■ **Work instructions**:
Below are some records. Output the lines from the first one through the line that holds "build_ground()", exactly as written, with no pictures.

■ **Listing**:
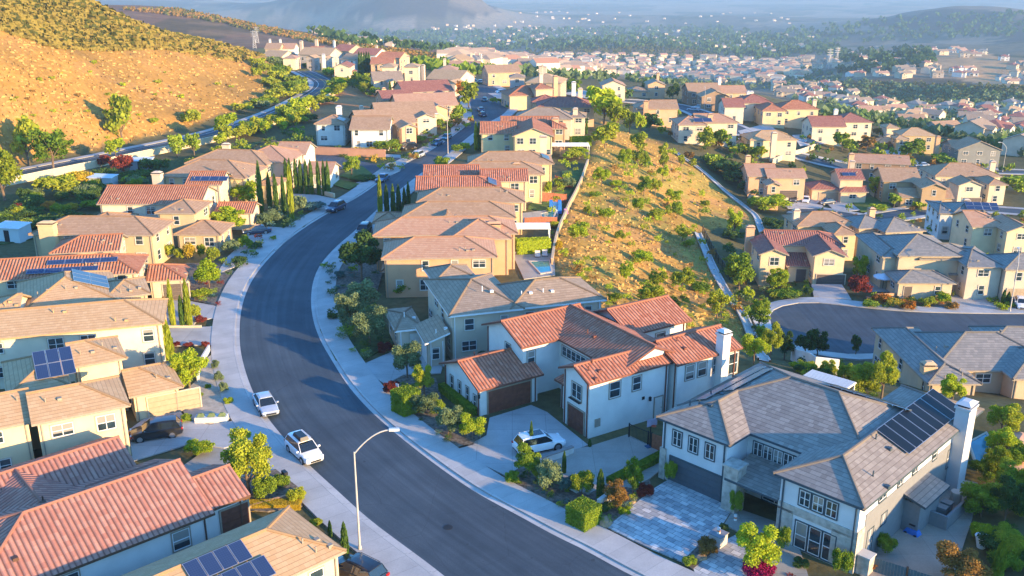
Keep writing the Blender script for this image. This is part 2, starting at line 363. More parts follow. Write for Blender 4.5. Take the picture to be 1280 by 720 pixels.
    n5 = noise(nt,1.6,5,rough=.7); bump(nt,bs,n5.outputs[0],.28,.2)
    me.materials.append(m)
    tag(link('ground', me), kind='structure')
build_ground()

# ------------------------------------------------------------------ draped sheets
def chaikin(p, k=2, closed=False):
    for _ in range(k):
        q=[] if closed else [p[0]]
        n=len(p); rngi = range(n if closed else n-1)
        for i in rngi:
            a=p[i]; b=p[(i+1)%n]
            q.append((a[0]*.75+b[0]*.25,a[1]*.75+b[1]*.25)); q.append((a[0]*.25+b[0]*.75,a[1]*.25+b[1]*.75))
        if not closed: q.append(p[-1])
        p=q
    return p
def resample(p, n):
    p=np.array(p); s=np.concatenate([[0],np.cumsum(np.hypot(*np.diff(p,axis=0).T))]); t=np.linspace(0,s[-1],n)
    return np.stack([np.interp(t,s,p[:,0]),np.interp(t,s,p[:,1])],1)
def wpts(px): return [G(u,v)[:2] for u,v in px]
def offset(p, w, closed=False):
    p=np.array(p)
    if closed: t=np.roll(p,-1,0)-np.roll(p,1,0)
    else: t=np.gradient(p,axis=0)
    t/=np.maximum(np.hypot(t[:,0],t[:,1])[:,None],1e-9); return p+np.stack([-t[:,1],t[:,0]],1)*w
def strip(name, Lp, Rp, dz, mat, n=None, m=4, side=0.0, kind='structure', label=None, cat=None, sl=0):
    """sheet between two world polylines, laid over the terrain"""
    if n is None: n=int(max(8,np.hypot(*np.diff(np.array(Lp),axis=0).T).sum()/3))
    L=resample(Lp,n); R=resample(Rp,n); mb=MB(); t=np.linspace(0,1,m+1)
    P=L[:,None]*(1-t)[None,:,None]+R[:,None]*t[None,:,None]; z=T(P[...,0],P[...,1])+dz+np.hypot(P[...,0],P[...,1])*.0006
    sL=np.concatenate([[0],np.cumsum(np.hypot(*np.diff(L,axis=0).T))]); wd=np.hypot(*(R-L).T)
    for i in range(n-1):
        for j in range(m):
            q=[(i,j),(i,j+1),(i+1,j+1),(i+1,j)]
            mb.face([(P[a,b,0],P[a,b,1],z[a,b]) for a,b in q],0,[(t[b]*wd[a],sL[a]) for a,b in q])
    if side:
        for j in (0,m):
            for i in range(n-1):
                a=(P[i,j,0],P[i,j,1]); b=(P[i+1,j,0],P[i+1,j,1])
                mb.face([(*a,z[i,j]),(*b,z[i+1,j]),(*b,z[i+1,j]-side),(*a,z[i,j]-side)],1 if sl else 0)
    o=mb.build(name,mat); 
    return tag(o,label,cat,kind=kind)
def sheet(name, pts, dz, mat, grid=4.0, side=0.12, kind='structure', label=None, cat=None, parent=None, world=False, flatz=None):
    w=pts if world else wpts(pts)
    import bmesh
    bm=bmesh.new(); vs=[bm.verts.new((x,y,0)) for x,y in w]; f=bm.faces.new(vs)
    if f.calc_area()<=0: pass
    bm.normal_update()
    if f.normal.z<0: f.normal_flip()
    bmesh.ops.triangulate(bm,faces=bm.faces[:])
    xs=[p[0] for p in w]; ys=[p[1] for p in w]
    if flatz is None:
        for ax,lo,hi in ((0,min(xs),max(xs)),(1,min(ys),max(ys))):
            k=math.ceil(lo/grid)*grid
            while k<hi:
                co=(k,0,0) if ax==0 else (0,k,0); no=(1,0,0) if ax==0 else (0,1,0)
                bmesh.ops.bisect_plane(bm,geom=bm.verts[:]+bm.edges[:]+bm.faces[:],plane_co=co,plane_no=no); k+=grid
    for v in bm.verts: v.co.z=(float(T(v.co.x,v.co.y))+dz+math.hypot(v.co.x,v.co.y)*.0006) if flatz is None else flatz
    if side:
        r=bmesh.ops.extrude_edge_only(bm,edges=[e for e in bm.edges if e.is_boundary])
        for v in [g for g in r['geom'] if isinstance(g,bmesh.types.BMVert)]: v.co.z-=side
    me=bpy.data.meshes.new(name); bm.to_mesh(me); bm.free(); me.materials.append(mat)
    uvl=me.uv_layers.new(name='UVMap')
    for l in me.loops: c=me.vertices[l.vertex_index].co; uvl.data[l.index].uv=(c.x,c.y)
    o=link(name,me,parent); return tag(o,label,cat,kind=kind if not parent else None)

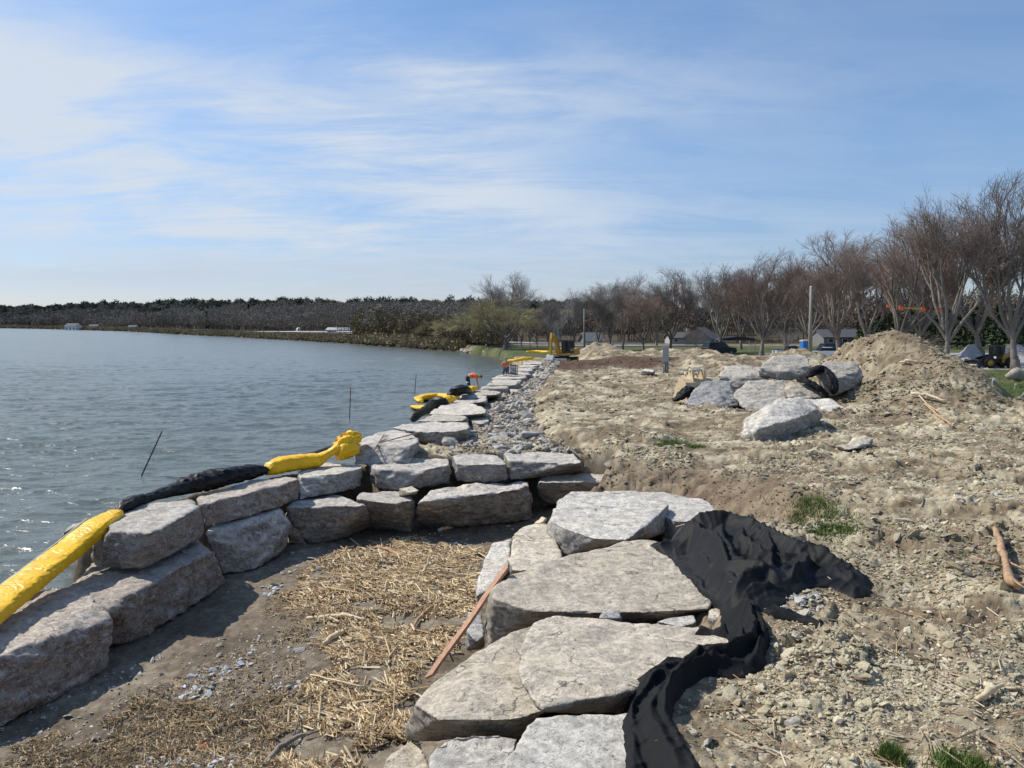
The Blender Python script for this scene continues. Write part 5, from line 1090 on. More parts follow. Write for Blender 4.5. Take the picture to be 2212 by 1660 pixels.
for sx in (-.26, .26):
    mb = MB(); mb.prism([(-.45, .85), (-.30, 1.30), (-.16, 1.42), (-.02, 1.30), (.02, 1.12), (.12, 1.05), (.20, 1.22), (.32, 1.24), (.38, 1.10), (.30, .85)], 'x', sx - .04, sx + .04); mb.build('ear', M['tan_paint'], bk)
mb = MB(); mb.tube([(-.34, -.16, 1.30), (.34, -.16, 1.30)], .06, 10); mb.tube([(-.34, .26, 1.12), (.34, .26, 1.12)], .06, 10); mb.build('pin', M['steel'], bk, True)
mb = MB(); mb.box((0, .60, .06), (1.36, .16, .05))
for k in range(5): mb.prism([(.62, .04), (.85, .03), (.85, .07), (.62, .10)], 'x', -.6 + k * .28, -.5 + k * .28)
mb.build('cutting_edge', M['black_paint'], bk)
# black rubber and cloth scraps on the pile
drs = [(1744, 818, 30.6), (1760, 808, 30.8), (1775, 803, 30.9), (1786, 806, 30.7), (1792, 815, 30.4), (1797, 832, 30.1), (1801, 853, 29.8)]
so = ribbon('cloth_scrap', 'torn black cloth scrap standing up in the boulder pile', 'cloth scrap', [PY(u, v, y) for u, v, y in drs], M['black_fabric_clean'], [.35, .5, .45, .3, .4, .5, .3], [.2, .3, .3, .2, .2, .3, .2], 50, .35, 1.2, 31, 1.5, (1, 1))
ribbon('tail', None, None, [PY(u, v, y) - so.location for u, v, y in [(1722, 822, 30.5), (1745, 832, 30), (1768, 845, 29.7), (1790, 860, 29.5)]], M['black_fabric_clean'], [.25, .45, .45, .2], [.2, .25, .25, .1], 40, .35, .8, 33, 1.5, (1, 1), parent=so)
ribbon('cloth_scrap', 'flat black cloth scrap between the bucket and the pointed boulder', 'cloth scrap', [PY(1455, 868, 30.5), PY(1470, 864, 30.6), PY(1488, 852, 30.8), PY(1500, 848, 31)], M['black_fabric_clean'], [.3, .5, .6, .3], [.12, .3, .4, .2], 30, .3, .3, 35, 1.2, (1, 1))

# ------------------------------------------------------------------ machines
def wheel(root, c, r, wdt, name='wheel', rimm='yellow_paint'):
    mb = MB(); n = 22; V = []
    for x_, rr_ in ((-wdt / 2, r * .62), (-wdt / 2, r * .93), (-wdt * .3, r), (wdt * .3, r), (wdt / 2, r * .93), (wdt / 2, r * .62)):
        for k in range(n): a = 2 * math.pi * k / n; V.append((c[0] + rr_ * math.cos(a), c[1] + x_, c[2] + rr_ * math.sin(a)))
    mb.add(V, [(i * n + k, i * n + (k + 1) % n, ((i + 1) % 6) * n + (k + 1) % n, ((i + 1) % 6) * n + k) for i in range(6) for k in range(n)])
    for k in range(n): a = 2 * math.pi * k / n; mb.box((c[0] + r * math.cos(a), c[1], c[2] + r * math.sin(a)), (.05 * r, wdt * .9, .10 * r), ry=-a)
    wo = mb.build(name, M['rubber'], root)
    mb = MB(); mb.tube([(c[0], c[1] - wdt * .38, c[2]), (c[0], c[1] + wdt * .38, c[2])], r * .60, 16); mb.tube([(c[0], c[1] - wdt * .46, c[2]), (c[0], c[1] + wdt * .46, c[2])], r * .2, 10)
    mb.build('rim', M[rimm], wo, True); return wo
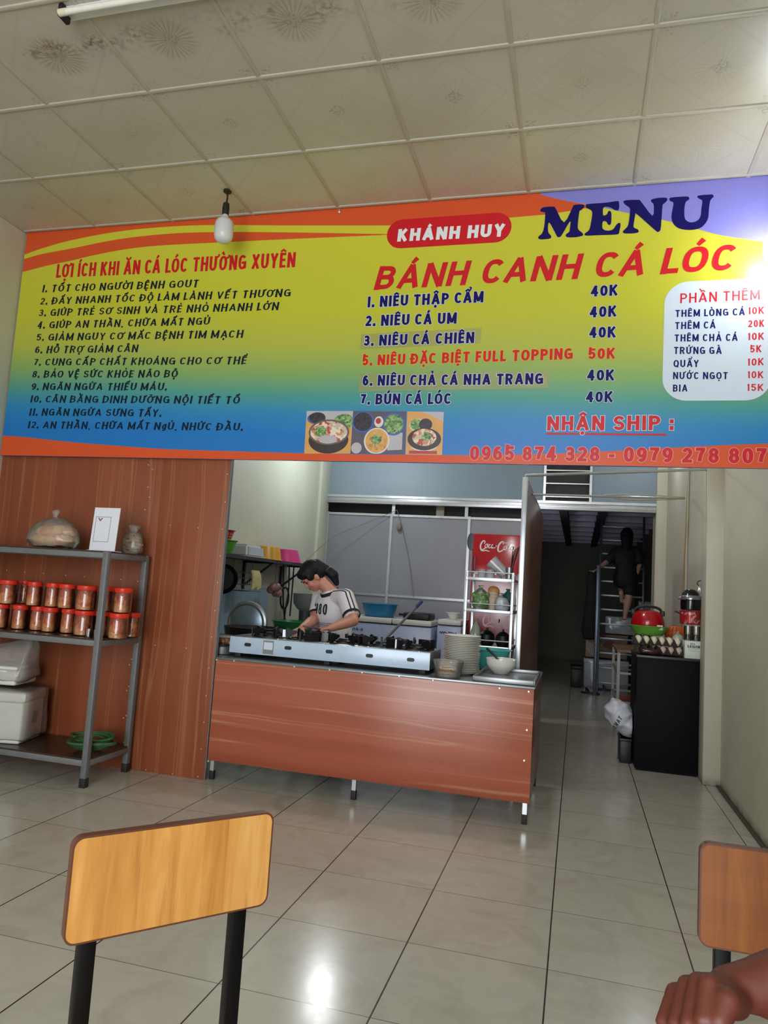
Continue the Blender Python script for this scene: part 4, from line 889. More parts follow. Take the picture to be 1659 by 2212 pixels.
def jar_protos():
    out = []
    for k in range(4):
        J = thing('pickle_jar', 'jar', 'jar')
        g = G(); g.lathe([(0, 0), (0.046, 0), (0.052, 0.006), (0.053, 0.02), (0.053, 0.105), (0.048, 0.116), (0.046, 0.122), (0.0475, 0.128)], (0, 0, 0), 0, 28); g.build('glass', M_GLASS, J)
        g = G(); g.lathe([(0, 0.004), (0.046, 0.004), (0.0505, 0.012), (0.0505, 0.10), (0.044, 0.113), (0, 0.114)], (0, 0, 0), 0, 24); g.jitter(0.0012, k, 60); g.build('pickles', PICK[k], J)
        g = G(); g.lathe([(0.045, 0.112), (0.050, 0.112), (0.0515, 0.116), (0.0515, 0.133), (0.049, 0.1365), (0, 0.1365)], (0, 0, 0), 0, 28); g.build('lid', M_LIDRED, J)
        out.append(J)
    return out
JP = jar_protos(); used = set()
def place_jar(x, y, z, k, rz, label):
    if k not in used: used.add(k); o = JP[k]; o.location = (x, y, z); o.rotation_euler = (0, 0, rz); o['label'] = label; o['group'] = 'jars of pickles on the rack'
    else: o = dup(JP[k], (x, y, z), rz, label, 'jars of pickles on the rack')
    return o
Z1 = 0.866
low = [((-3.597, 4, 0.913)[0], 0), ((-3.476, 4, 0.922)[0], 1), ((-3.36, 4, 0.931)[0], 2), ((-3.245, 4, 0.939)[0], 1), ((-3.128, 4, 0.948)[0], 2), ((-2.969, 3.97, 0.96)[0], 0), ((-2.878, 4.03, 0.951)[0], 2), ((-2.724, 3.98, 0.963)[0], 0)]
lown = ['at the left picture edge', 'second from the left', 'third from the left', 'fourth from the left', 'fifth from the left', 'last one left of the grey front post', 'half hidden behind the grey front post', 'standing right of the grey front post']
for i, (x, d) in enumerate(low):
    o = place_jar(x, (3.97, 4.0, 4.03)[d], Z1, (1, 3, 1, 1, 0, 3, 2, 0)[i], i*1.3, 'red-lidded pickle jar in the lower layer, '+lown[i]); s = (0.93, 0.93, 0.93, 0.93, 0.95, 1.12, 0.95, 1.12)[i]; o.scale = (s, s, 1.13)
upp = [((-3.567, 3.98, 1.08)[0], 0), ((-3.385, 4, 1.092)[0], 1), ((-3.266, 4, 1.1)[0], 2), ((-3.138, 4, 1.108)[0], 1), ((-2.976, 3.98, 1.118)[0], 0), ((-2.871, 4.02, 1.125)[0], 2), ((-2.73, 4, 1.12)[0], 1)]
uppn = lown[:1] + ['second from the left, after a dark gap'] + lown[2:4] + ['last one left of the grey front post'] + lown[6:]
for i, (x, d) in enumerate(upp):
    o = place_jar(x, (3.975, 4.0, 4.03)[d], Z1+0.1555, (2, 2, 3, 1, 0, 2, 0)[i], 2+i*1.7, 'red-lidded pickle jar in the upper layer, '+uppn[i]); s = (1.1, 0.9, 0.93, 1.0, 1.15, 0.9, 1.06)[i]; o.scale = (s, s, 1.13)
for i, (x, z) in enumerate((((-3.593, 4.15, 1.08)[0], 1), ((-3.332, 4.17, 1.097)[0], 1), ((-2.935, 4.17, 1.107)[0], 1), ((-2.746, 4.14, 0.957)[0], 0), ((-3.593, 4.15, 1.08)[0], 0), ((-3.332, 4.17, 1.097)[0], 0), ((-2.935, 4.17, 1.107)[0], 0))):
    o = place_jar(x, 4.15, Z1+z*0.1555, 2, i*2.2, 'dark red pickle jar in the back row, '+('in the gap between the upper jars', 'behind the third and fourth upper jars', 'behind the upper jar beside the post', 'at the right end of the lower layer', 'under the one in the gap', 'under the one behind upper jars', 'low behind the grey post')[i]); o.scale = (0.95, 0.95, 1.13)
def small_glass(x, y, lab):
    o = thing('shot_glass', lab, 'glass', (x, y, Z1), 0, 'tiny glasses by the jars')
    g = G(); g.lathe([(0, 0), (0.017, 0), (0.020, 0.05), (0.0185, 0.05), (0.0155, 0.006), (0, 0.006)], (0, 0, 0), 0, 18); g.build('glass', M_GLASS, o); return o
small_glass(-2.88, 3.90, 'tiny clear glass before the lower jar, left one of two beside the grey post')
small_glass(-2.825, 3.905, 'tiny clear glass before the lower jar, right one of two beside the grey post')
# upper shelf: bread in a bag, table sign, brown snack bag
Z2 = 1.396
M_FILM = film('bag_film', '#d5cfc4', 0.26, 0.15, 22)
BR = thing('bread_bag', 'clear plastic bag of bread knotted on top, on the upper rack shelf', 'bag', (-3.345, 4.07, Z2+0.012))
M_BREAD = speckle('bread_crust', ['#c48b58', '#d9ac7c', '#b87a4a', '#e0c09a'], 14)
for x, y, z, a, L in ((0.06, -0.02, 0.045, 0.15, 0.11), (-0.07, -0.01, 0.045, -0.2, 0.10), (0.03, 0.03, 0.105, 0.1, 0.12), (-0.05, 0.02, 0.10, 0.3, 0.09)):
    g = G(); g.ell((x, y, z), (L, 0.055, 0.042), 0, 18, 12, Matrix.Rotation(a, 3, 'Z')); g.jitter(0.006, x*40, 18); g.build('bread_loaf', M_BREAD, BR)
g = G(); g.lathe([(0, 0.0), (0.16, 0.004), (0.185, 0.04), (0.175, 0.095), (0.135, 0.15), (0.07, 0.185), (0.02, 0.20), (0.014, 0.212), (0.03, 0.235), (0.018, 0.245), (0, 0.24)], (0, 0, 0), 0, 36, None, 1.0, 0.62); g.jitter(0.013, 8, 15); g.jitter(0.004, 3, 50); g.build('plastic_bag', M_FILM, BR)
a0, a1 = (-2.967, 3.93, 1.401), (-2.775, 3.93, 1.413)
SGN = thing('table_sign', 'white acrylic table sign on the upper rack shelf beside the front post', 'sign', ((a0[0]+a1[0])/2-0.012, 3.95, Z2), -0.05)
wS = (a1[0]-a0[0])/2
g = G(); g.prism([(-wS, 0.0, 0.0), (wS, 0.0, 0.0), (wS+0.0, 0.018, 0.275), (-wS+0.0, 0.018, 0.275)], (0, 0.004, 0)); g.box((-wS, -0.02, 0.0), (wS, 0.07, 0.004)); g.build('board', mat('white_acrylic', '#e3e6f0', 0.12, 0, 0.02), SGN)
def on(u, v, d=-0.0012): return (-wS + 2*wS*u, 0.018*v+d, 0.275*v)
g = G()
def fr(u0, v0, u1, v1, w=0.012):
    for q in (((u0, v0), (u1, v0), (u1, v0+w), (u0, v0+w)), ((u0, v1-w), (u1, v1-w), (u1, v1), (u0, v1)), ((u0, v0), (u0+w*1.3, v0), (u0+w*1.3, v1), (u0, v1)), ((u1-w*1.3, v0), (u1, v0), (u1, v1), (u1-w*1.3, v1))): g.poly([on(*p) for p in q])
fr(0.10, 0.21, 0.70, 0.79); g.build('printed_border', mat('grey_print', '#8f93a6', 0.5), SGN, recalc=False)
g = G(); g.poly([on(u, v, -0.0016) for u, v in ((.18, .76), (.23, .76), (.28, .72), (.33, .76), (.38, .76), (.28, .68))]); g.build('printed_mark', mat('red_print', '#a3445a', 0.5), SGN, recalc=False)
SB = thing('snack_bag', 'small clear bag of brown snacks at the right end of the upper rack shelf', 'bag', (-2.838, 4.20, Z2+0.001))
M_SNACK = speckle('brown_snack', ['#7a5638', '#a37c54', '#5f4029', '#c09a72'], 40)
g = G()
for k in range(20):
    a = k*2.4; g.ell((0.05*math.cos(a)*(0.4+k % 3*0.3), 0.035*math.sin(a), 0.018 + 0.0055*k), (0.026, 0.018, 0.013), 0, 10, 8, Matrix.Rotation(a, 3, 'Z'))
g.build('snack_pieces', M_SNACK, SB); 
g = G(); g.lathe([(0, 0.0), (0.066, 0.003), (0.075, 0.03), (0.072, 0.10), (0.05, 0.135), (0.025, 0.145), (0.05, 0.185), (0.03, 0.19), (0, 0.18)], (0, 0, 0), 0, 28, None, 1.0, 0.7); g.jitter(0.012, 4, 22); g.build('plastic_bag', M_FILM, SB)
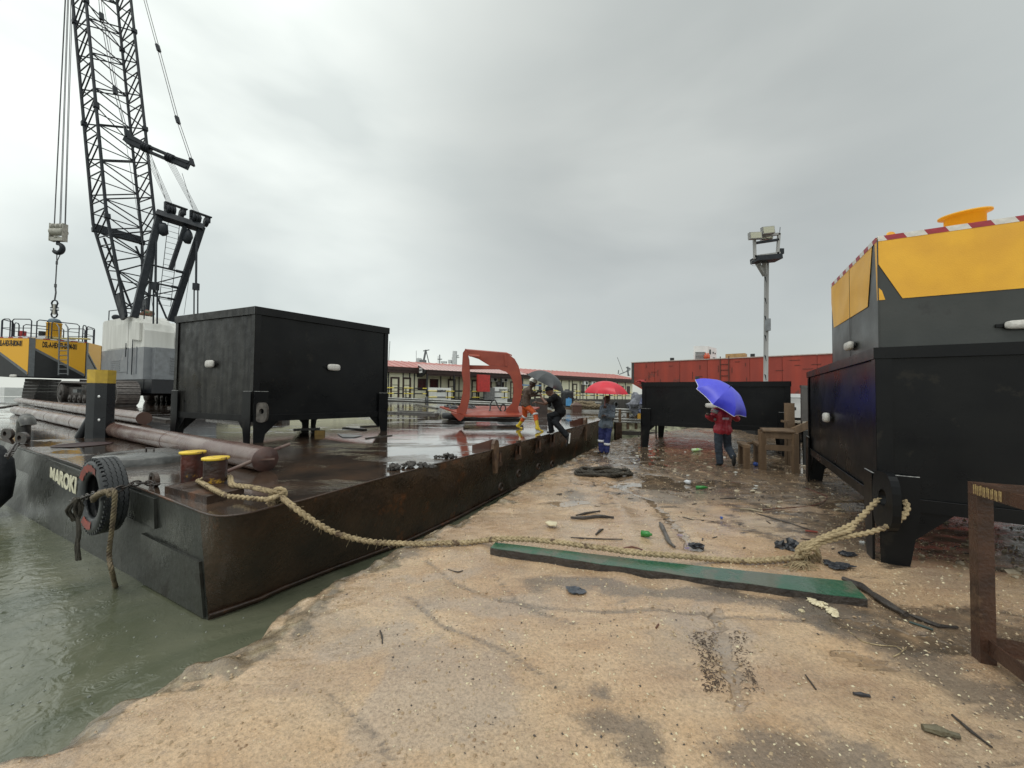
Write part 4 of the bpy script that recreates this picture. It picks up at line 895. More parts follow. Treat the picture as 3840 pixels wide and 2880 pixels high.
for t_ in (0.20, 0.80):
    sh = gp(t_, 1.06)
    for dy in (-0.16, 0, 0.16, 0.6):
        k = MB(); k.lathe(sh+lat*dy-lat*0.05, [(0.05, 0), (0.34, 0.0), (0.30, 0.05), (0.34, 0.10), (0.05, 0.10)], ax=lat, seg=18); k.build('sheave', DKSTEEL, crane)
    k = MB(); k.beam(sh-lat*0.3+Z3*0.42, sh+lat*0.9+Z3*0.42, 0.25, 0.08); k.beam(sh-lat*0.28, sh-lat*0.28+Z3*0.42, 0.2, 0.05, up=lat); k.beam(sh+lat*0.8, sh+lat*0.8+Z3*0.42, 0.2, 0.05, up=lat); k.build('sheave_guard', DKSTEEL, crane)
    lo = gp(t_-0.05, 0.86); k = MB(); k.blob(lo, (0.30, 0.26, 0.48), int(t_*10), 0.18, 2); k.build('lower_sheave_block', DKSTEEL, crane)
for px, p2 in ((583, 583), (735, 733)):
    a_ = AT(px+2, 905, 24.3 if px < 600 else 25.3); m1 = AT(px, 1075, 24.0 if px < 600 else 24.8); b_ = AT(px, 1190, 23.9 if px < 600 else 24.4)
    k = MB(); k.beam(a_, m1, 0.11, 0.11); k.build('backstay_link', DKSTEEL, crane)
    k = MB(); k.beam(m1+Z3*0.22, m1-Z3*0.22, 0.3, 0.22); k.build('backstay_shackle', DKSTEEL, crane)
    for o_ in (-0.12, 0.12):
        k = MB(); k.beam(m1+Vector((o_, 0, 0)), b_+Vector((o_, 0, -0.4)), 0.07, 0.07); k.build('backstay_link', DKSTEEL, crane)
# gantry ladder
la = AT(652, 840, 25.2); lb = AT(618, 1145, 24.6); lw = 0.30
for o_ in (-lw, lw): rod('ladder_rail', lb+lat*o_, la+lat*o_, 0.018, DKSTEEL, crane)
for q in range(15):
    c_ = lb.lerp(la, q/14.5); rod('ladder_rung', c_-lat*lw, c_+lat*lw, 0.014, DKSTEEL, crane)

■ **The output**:
Keep writing the Blender script for this image. This is part 2, starting at line 363. More parts follow. Write for Blender 4.5. Take the picture to be 1280 by 720 pixels.
    n5 = noise(nt,1.6,5,rough=.7); bump(nt,bs,n5.outputs[0],.28,.2)
    me.materials.append(m)
    tag(link('ground', me), kind='structure')
build_ground()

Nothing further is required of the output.